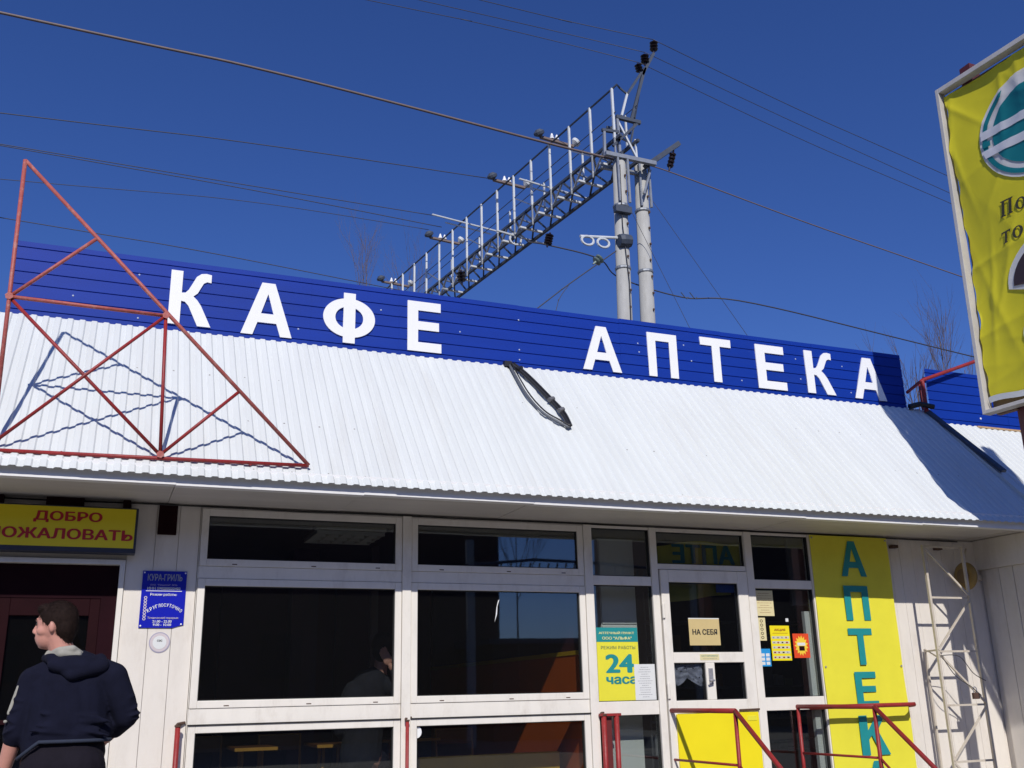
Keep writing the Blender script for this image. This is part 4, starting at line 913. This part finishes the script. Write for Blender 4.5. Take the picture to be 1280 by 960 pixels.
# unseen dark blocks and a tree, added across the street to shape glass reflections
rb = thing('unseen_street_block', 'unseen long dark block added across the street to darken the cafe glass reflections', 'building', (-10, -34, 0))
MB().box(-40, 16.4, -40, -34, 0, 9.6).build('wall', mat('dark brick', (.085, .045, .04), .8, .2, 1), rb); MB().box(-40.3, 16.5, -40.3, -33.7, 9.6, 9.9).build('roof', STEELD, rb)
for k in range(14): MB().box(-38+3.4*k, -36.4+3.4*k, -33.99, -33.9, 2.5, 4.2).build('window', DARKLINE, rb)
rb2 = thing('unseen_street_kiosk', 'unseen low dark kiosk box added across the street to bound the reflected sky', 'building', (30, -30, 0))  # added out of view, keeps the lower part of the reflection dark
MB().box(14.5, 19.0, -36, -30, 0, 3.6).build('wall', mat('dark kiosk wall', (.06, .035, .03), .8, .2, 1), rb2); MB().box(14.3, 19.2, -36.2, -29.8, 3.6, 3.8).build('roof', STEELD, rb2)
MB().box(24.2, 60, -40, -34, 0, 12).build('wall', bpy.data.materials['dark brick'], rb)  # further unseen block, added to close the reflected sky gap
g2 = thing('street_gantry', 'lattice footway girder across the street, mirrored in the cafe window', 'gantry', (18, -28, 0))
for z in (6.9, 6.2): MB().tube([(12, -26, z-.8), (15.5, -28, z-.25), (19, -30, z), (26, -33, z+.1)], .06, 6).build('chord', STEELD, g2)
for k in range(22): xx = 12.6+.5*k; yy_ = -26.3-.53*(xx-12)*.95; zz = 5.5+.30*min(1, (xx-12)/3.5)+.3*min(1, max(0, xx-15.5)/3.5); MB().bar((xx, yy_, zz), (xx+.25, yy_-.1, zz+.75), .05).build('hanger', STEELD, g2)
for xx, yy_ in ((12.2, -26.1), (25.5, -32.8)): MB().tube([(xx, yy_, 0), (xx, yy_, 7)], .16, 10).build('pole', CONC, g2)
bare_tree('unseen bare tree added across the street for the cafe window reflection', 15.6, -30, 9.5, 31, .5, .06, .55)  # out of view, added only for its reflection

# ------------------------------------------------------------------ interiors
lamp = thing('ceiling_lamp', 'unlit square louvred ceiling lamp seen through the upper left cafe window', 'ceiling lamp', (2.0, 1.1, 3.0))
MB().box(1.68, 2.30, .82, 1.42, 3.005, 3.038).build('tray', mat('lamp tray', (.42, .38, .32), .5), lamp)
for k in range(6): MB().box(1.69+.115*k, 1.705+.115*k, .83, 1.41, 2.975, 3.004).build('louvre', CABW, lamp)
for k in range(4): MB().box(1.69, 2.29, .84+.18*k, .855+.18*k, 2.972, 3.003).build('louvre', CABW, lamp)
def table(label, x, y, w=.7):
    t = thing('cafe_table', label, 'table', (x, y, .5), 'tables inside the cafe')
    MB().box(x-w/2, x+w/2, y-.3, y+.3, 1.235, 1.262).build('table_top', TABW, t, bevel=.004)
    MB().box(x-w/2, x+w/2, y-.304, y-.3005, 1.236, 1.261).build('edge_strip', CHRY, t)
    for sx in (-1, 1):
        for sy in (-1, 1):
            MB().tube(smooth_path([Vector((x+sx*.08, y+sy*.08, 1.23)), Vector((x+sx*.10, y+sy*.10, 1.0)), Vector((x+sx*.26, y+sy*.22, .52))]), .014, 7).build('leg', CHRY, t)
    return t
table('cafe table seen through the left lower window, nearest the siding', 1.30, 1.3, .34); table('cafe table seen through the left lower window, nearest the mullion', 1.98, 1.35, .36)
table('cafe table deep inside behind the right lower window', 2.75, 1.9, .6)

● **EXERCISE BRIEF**
Return the full material word for word. Do not include the pictures.

● **SOLUTION**
Keep writing the Blender script for this image. This is part 4, starting at line 913. This part finishes the script. Write for Blender 4.5. Take the picture to be 1280 by 960 pixels.
# unseen dark blocks and a tree, added across the street to shape glass reflections
rb = thing('unseen_street_block', 'unseen long dark block added across the street to darken the cafe glass reflections', 'building', (-10, -34, 0))
MB().box(-40, 16.4, -40, -34, 0, 9.6).build('wall', mat('dark brick', (.085, .045, .04), .8, .2, 1), rb); MB().box(-40.3, 16.5, -40.3, -33.7, 9.6, 9.9).build('roof', STEELD, rb)
for k in range(14): MB().box(-38+3.4*k, -36.4+3.4*k, -33.99, -33.9, 2.5, 4.2).build('window', DARKLINE, rb)
rb2 = thing('unseen_street_kiosk', 'unseen low dark kiosk box added across the street to bound the reflected sky', 'building', (30, -30, 0))  # added out of view, keeps the lower part of the reflection dark
MB().box(14.5, 19.0, -36, -30, 0, 3.6).build('wall', mat('dark kiosk wall', (.06, .035, .03), .8, .2, 1), rb2); MB().box(14.3, 19.2, -36.2, -29.8, 3.6, 3.8).build('roof', STEELD, rb2)
MB().box(24.2, 60, -40, -34, 0, 12).build('wall', bpy.data.materials['dark brick'], rb)  # further unseen block, added to close the reflected sky gap
g2 = thing('street_gantry', 'lattice footway girder across the street, mirrored in the cafe window', 'gantry', (18, -28, 0))
for z in (6.9, 6.2): MB().tube([(12, -26, z-.8), (15.5, -28, z-.25), (19, -30, z), (26, -33, z+.1)], .06, 6).build('chord', STEELD, g2)
for k in range(22): xx = 12.6+.5*k; yy_ = -26.3-.53*(xx-12)*.95; zz = 5.5+.30*min(1, (xx-12)/3.5)+.3*min(1, max(0, xx-15.5)/3.5); MB().bar((xx, yy_, zz), (xx+.25, yy_-.1, zz+.75), .05).build('hanger', STEELD, g2)
for xx, yy_ in ((12.2, -26.1), (25.5, -32.8)): MB().tube([(xx, yy_, 0), (xx, yy_, 7)], .16, 10).build('pole', CONC, g2)
bare_tree('unseen bare tree added across the street for the cafe window reflection', 15.6, -30, 9.5, 31, .5, .06, .55)  # out of view, added only for its reflection

# ------------------------------------------------------------------ interiors
lamp = thing('ceiling_lamp', 'unlit square louvred ceiling lamp seen through the upper left cafe window', 'ceiling lamp', (2.0, 1.1, 3.0))
MB().box(1.68, 2.30, .82, 1.42, 3.005, 3.038).build('tray', mat('lamp tray', (.42, .38, .32), .5), lamp)
for k in range(6): MB().box(1.69+.115*k, 1.705+.115*k, .83, 1.41, 2.975, 3.004).build('louvre', CABW, lamp)
for k in range(4): MB().box(1.69, 2.29, .84+.18*k, .855+.18*k, 2.972, 3.003).build('louvre', CABW, lamp)
def table(label, x, y, w=.7):
    t = thing('cafe_table', label, 'table', (x, y, .5), 'tables inside the cafe')
    MB().box(x-w/2, x+w/2, y-.3, y+.3, 1.235, 1.262).build('table_top', TABW, t, bevel=.004)
    MB().box(x-w/2, x+w/2, y-.304, y-.3005, 1.236, 1.261).build('edge_strip', CHRY, t)
    for sx in (-1, 1):
        for sy in (-1, 1):
            MB().tube(smooth_path([Vector((x+sx*.08, y+sy*.08, 1.23)), Vector((x+sx*.10, y+sy*.10, 1.0)), Vector((x+sx*.26, y+sy*.22, .52))]), .014, 7).build('leg', CHRY, t)
    return t
table('cafe table seen through the left lower window, nearest the siding', 1.30, 1.3, .34); table('cafe table seen through the left lower window, nearest the mullion', 1.98, 1.35, .36)
table('cafe table deep inside behind the right lower window', 2.75, 1.9, .6)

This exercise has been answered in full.